Depois de um começo sem convencer, Zidane ganhou uma equipa que está cada vez menos dependente dos golos de Karim Benzema e encontra soluções coletivas para fazer brilhar a parte individual. Courtois melhorou muito, a defesa tem outra estabilidade, Casemiro cresceu, Fede Valverde revelou-se e os mais novos da frente fizeram por ninguém se lembrar do lesionado Hazard. Simeone, que não atravessava já uma fase muito feliz, viu a formação perder aquela agressividade positiva nas primeiras e segundas bolas e adensar as dificuldades em criar chances e marcar golos. Com isso, o Real ganhou os últimos quatro jogos entre Liga e Taça, o Atleti não ganhou os últimos quatros jogos entre Liga e Taça – e chegava ao Santiago Bernabéu também sem João Félix, lesionado.

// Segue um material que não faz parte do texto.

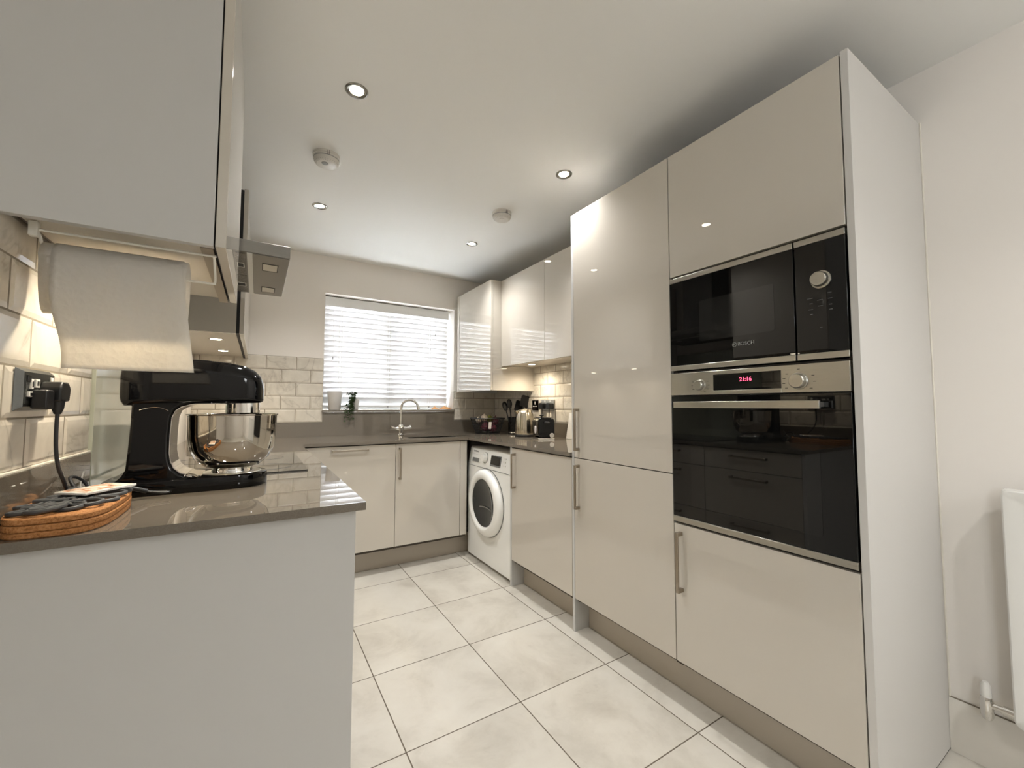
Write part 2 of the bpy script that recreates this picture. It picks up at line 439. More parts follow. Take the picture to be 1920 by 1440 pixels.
# ------------------------------------------------------------------ tiling (bevelled 200 x 100 mm tiles)
def tiles(name, plane, at, nrm, u0, u1, z0, z1, uoff, holes=(), th=0.1034):
    bm = BM()
    TH_ = th; TW_, GAP, IN, H = 0.2045, 0.003, 0.011, 0.004
    def P(u, z, h):
        return (at+nrm*h, u, z) if plane == 'x' else (u, at+nrm*h, z)
    def quad(b, ps): b.faces.new([b.verts.new(P(*p)) for p in ps])
    rows = int((z1-z0)/TH_)+2
    for r in range(rows):
        a0 = z0+r*TH_+GAP/2; a1 = a0+TH_-GAP
        if a0 >= z1: break
        k0 = int((u0-uoff)/TW_)-2; k1 = int((u1-uoff)/TW_)+2
        for k in range(k0, k1):
            b0 = uoff+(k+(0.5 if r % 2 else 0.0))*TW_+GAP/2; b1 = b0+TW_-GAP
            c0, c1, e0, e1 = max(b0, u0), min(b1, u1), a0, min(a1, z1)
            if c1-c0 < 0.006 or e1-e0 < 0.006: continue
            pieces = [(c0, c1, e0, e1)]
            for hu0, hu1, hz0, hz1 in holes:
                np_ = []
                for q0, q1, s0, s1 in pieces:
                    if q1 <= hu0 or q0 >= hu1 or s1 <= hz0 or s0 >= hz1: np_.append((q0, q1, s0, s1)); continue
                    if q0 < hu0: np_.append((q0, hu0, s0, s1))
                    if q1 > hu1: np_.append((hu1, q1, s0, s1))
                pieces = np_
            for q0, q1, s0, s1 in pieces:
                if q1-q0 < 0.006: continue
                m = min(IN, (q1-q0)*0.3, (s1-s0)*0.3)
                o = [(q0, s0, 0), (q1, s0, 0), (q1, s1, 0), (q0, s1, 0)]
                t = [(q0+m, s0+m, H), (q1-m, s0+m, H), (q1-m, s1-m, H), (q0+m, s1-m, H)]
                ov = [bm.verts.new(P(u, z, 0.001)) for u, z, h in o]; tv = [bm.verts.new(P(*p)) for p in t]
                bm.faces.new(tv)
                for i in range(4): bm.faces.new((ov[i], ov[(i+1) % 4], tv[(i+1) % 4], tv[i]))
    o = struct(name, bm, 'tile', smooth=0)
    gb = BM()
    regs = [(u0, u1, z0, min(z1, z0+rows*TH_))]
    for hu0, hu1, hz0, hz1 in holes:
        new = []
        for q0, q1, s0, s1 in regs:
            if q0 < hu0: new.append((q0, hu0, s0, s1))
            if q1 > hu1: new.append((hu1, q1, s0, s1))
            if s0 < hz0: new.append((max(q0, hu0), min(q1, hu1), s0, hz0))
        regs = new
    lo, hi = sorted((at-nrm*0.003, at+nrm*0.0012))
    for q0, q1, s0, s1 in regs:
        if plane == 'x': box(gb, lo, hi, q0, q1, s0, s1)
        else: box(gb, q0, q1, lo, hi, s0, s1)
    obj('tile_grout', gb, 'grout', o)
    return o
UZ = 1.0260
tiles('trim_2', 'x', XW0+0.003, 1, 0.644, 1.205, UZ, 1.53, 0.8158, th=0.105)                     # left wall beside the socket
tiles('trim_3', 'y', YB-0.003, -1, -1.822, WX0, 1.026, 1.543, -1.173)                # back wall, left of window
tiles('trim_4', 'y', YB-0.003, -1, WX1, XW1-0.002, 1.026, 1.30, 0.178)               # back wall, right of window
tiles('trim_5', 'x', XW1-0.003, -1, 1.247, YB-0.006, 1.026, 1.50, 1.98)              # right wall
struct('trim_6', bx(TX0-0.004, TX0+0.004, 0.644, 1.205, UZ-0.005, UZ+0.001), 'silicone', bevel=0.0015)

# ------------------------------------------------------------------ worktops and upstands
bm = BM()
SX0, SX1, SY0, SY1 = -0.43, 0.07, 2.60, 2.97     # sink cut-out
WE, WB = XW1-0.001, YB-0.001
box(bm, -1.8445, XL, YL, YBF, ZW-TW, ZW)
box(bm, -1.8445, SX0, YBF, WB, ZW-TW, ZW); box(bm, SX0, SX1, YBF, SY0, ZW-TW, ZW); box(bm, SX0, SX1, SY1, WB, ZW-TW, ZW)
box(bm, SX1, WE, YBF, WB, ZW-TW, ZW)
box(bm, XR, WE, YT+0.001, YBF, ZW-TW, ZW)
bmesh.ops.remove_doubles(bm, verts=bm.verts[:], dist=1e-5)
worktop = obj('worktop', bm, 'quartz', bevel=0.0)
tag(worktop, 'taupe grey polished stone worktop running in a U around the kitchen', 'worktop')
tag(obj('upstand', bx(-1.8445, -1.833, 0.644, 1.205, ZW, UZ-0.005), 'quartz', bevel=0.001), 'low taupe stone upstand under the socket on the left wall', 'upstand')
bm = BM(); box(bm, -1.834, WX0, YB-0.012, YB, ZW, 1.024); box(bm, WX1, XW1-0.001, YB-0.012, YB, ZW, 1.024); box(bm, WX0, WX1, YB-0.012, YB, ZW, WZ0-0.019)
bmesh.ops.remove_doubles(bm, verts=bm.verts[:], dist=1e-5)
tag(obj('upstand', bm, 'quartz'), 'taupe stone upstand rising to the sill behind the tap', 'upstand')
tag(obj('upstand', bx(XW1-0.012, XW1, YT+0.001, YB-0.012, ZW, 1.024), 'quartz', bevel=0.001), 'taupe stone upstand behind the toaster on the right wall', 'upstand')
tag(obj('glass_splashback', bx(-1.8445, -1.832, 1.207, 2.02, ZW, 1.62), 'splashglass', bevel=0.001), 'pale green glass splashback on the wall behind the hob', 'splashback')

# ------------------------------------------------------------------ handles
def handle(parent, a, b, n, name='handle', proj=0.032):
    """bar handle from a to b (world points on the door face); n: outward direction."""
    a, b, n = Vector(a), Vector(b), Vector(n)
    d = (b-a).normalized(); s = n.cross(d)
    bm = BM()
    def slab(c0, c1, hw, h0, h1):
        vs = []
        for h in (h0, h1):
            for p, q in ((c0, -hw), (c0, hw), (c1, hw), (c1, -hw)):
                vs.append(bm.verts.new(p+s*q+n*h))
        for f in ((3, 2, 1, 0), (4, 5, 6, 7), (0, 1, 5, 4), (1, 2, 6, 5), (2, 3, 7, 6), (3, 0, 4, 7)): bm.faces.new([vs[i] for i in f])
    slab(a, b, 0.006, proj-0.008, proj)
    slab(a, a+d*0.014, 0.0075, 0.0, proj-0.001); slab(b-d*0.014, b, 0.0075, 0.0, proj-0.001)
    return obj(name, bm, 'nickel', parent, bevel=0.0012)

# ------------------------------------------------------------------ right hand tall units
XD = 0.019   # door thickness
t = thing('oven_housing', 'tall cashmere housing unit that holds the oven and microwave', 'cabinet', (0.3, 0.31, 0))
obj('end_panel', bx(0.0, XW1-0.002, 0.0, 0.019, 0.007, 2.2), 'panelmatt', t, bevel=0.001, label='full height pale end panel facing the room')
obj('gap_shade_strip', bx(0.004, XW1-0.004, 0.002, 0.017, 0.0, 0.008), 'gap', t)  # dark strip paints the shadow line under the end panel
bm = BM()
box(bm, 0.021, XW1-0.004, 0.0195, 0.034, ZB-0.02, ZT-0.004); box(bm, 0.021, XW1-0.004, 0.606, 0.6195, ZB-0.02, ZT-0.004)
box(bm, 0.60, XW1-0.004, 0.034, 0.606, ZB-0.02, ZT-0.004)
for z0, z1 in ((ZB-0.02, ZB-0.002), (0.690, 0.706), (1.2905, 1.2985), (1.675, 1.69), (ZT-0.022, ZT-0.004)): box(bm, 0.026, 0.60, 0.034, 0.606, z0, z1)
obj('carcass', bm, 'gap', t)
obj('door', bx(0, XD, 0.0225, 0.6175, 1.684, ZT), 'gloss', t, bevel=0.0012, label='blank upper door over the microwave')
dr = obj('door', bx(0, XD, 0.0225, 0.6175, ZB, 0.697), 'gloss', t, bevel=0.0012, label='lower door under the oven')
handle(dr, (0, 0.588, 0.441), (0, 0.588, 0.669), (-1, 0, 0))

t = thing('fridge_freezer_housing', 'tall cashmere fridge freezer housing with two handled doors', 'cabinet', (0.3, 0.92, 0))
bm = BM()
box(bm, 0.021, XW1-0.004, 0.6205, 0.634, ZB-0.02, ZT-0.004); box(bm, 0.021, XW1-0.004, 1.214, 1.2265, ZB-0.02, ZT-0.004)
box(bm, 0.026, XW1-0.004, 0.634, 1.214, ZB-0.02, ZB-0.002); box(bm, 0.026, XW1-0.004, 0.634, 1.214, ZT-0.022, ZT-0.004); box(bm, 0.60, XW1-0.004, 0.634, 1.214, ZB, ZT-0.03)
obj('carcass', bm, 'gap', t)
dr = obj('door', bx(0, XD, 0.6215, 1.2255, 0.8905, ZT), 'gloss', t, bevel=0.0012, label='tall upper fridge door')
handle(dr, (0, 1.19, 0.9285), (0, 1.19, 1.1466), (-1, 0, 0))
dr = obj('door', bx(0, XD, 0.6215, 1.2255, ZB, 0.8865), 'gloss', t, bevel=0.0012, label='shorter lower freezer door')
handle(dr, (0, 1.19, 0.630), (0, 1.19, 0.8558), (-1, 0, 0))
obj('side_panel', bx(0.0, XW1-0.002, 1.2275, YT, 0.0, ZT), 'panel', t, bevel=0.001)

# microwave
t = thing('microwave', 'black built-in microwave with steel bands above the oven', 'microwave', (0.2, 0.32, 1.30))
MZ0, MZ1, MS = 1.3005, 1.6735, 0.1578
obj('casing', bx(0.012, 0.40, 0.036, 0.604, MZ0, MZ1), 'blackplastic', t)
mdoor = obj('door', bx(-0.004, 0.012, MS+0.003, 0.6165, MZ0+0.019, MZ1-0.0185), 'blackglass', t, bevel=0.001)
bm = BM(); prism(bm, rrect(0.2195, 0.487, 1.405, 1.560, 0.006, 4), -0.0046, -0.0042, 'x')
obj('viewing_window', bm, simple('dark_window_mesh', (30, 30, 29), 0.06, spec=0.6, var=0.08, scale=500), mdoor)
obj('top_trim', bx(-0.006, 0.012, MS+0.003, 0.6165, MZ1-0.018, MZ1), 'steel', mdoor, bevel=0.001)
obj('bottom_trim', bx(-0.006, 0.012, MS+0.003, 0.6165, MZ0, MZ0+0.0185), 'steel', mdoor, bevel=0.001)
text('lettering', 'BOSCH', 0.0175, (-0.0046, 0.3135, 1.3755), FACE_NX, 'greymark', mdoor, bold=0.0)
bm = BM()
tube(bm, [(-0.0046, 0.3535+0.0072*math.cos(a*PI/12), 1.3755+0.0072*math.sin(a*PI/12)) for a in range(24)], 0.0007, 6, True)
box(bm, -0.005, -0.0044, 0.3505, 0.3517, 1.371, 1.380); box(bm, -0.005, -0.0044, 0.3553, 0.3565, 1.371, 1.380); box(bm, -0.005, -0.0044, 0.3517, 0.3553, 1.3749, 1.3761)
obj('roundel', bm, 'greymark', mdoor)
cp = obj('control_panel', bx(-0.004, 0.012, 0.0235, MS-0.002, MZ0+0.019, MZ1-0.0185), 'blackglass', t, bevel=0.001)
obj('top_trim', bx(-0.006, 0.012, 0.0235, MS-0.002, MZ1-0.018, MZ1), 'steel', cp, bevel=0.001)
obj('bottom_trim', bx(-0.006, 0.012, 0.0235, MS-0.002, MZ0, MZ0+0.0185), 'steel', cp, bevel=0.001)
bm = lathe(BM(), [(0.0, 0.0), (0.0265, 0.0), (0.0265, -0.003), (0.0225, -0.004), (0.0215, -0.021), (0.0195, -0.024), (0.0, -0.024)], (-0.004, 0.0865, 1.5375), 'x', 40)
obj('dial', bm, 'steel', cp)
for (y, z, wd) in ((0.117, 1.486, .015), (0.114, 1.470, .008), (0.116, 1.452, .012), (0.114, 1.437, .006), (0.091, 1.477, .014), (0.090, 1.459, .012), (0.066, 1.494, .010), (0.065, 1.477, .011), (0.0645, 1.459, .008), (0.064, 1.444, .008), (0.090, 1.394, .006)):
    obj('button_mark', bx(-0.0046, -0.0041, y-wd/2, y+wd/2, z-0.0011, z+0.0011), 'dimmark', cp)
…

Durante 45 minutos, o “Cholismo” conseguiu a sua metamorfose e justificou a Liga conquistada e as duas finais perdidas da Champions perdidas: com uma grande organização coletiva e uma capacidade de transição ofensiva em alguns momentos a surpreender os visitados, o Atl. Madrid teve duas grandes chances num só minuto (Courtois defendeu o remate de Vitolo, Saúl Ñíguez atirou a rasar o poste), atirou uma bola ao poste por Correa e viu ainda passar em claro um lance entre Casemiro e Morata na área onde terá ficado por marcar uma grande penalidade a favor dos visitantes. “O roubo do penálti do Casemiro ao Morata foi tão grande que vão usar para a nova temporada da Casa de Papel. E o VAR não disse nada”, escreveu pouco depois Paulo Futre no Twitter.

Percebendo a falta de largura no jogo ofensivo e numa tentativa de desestabilizar a boa organização sem bola do adversário, Zidane fez logo duas substituições ao intervalo mostrando que não existem propriamente nomes mais ou menos consagrados na equipa: saíram Kroos e Isco, entraram Lucas Vázquez e Vinicius. Logo a abrir, Fede Valverde obrigou Oblak a uma defesa apertada (47′) e não demorou até que Simeone se adequasse às alterações do Real trocando o único avançado mais de corredor central (Morata) por um jogador mais de ala (Lemar). Mas não ficaria por aí: Benzema, também ele protagonista de um documentário na Netflix (“Le K Benzema”) encostou na área um cruzamento de Mendy após um passe fantástico de Vinicius para o único golo do dérbi (56′).

Simeone ainda fez entrar em campo o recém chegado Carrasco mas o Atl. Madrid não mais conseguiria dar a volta à desvantagem, caindo de forma injusta (se é que isso se pode aplicar no futebol…) no Santiago Bernabéu num jogo que funciona como espelho de uma época: Supertaça perdida, a 13 pontos da liderança da Liga, eliminado da Taça do Rei e a jogar os oitavos da Champions com o atual campeão europeu Liverpool.